After a year and sales were bad, so I suggested to Ossie that as golf was booming in Britain after Tony Jacklin’s victories in the Open and US Open, we should tap into the burgeoning golf betting market (all that we really covered before then was the Open and what was then called the Piccadilly World Match Play at Wentworth).

I was tipping in Golf Weekly magazine at the time and it was a wheeze to get me out of the Life office in the summer. I then did the Open on site from then until the paper closed in 1998 as well as the Ryder Cup on both sides of the Atlantic. I covered as many tournaments as my main production job would allow.

Any funny moments you can recall?

I persuaded Ossie that having a Life seller on course when I was covering a tournament would be a great idea to boost sales. At the end of the first Open, I asked the seller how many Lifes he’d sold. The answer was one! Not such a great idea after all!

Any stories or tips that you are particularly proud of? Or not!

My tipping record on golf speaks for itself and my total of winners in Life, Post, RFO and golf journals will never be beaten simply because I have done it for so long!

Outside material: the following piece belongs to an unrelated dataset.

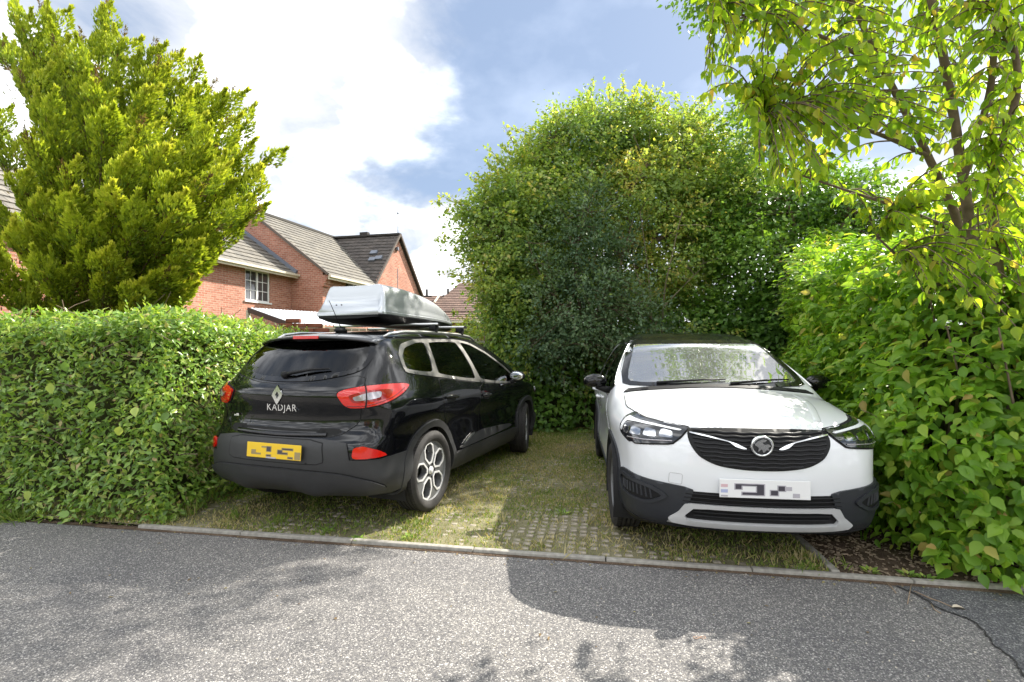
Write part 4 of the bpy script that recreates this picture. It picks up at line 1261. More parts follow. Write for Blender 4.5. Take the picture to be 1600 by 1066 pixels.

But what I was proudest of was making 100 points from three racing picks one Saturday when standing in for “The Couch” Mark Winstanley on his successful Beat The Book column, the Life’s answer to Pricewise. He was on holiday and after that he always asked for me to do it when he was away.

It would have been 200 but Alastair Down thought my staking plan too high and halved it!

What was the best thing about working for The Life?

The people. Some great characters like Geoff Lester (we worked together on our first Arc in Paris in 1972 and as luck would have it the connections of the winner San San barely spoke a word of English between them!), Jamie Lambie (who wrote a brilliantly detailed history of The Life), Malcolm Hanover, Chris Gundry, Eric Burt, Ernie Dymock, George White, briefly John McCririck (but we fell out and he didn’t speak to me for years) and later on Bruce Millington, The Couch, Alastair of course and lovely David Ashforth, Bryan Pugh, the Kiwi (Andrew O’Toole), Richard Oliver, Nick Barnes, my late great friend Vic Woodman, Mike Cattermole and Simon Holt.

There was always great camaraderie and tremendous loyalty.

Anything else you wish to add, kick on!

The Life golf tournament and a handicap table tennis tournament were my greatest contributions to the social side as I was no great after-work drinker at our local, The Stab.

We played the golf on a private par-three course in Esher for donkeys’ years and it was always my ambition to see Ossie Fletcher lift the handsome trophy. He was a great supporter of the event but was a hopeless golfer.

One year I allotted him a start of 48 (Vic Woodman and I were the back-markers off 0) and he almost cracked it and would have done so but for McCririck, playing with just a five-iron and putter plus faithful Labrador (called Animal if I remember right), wrecking the script. I had given him 32, too many shots as it turned out!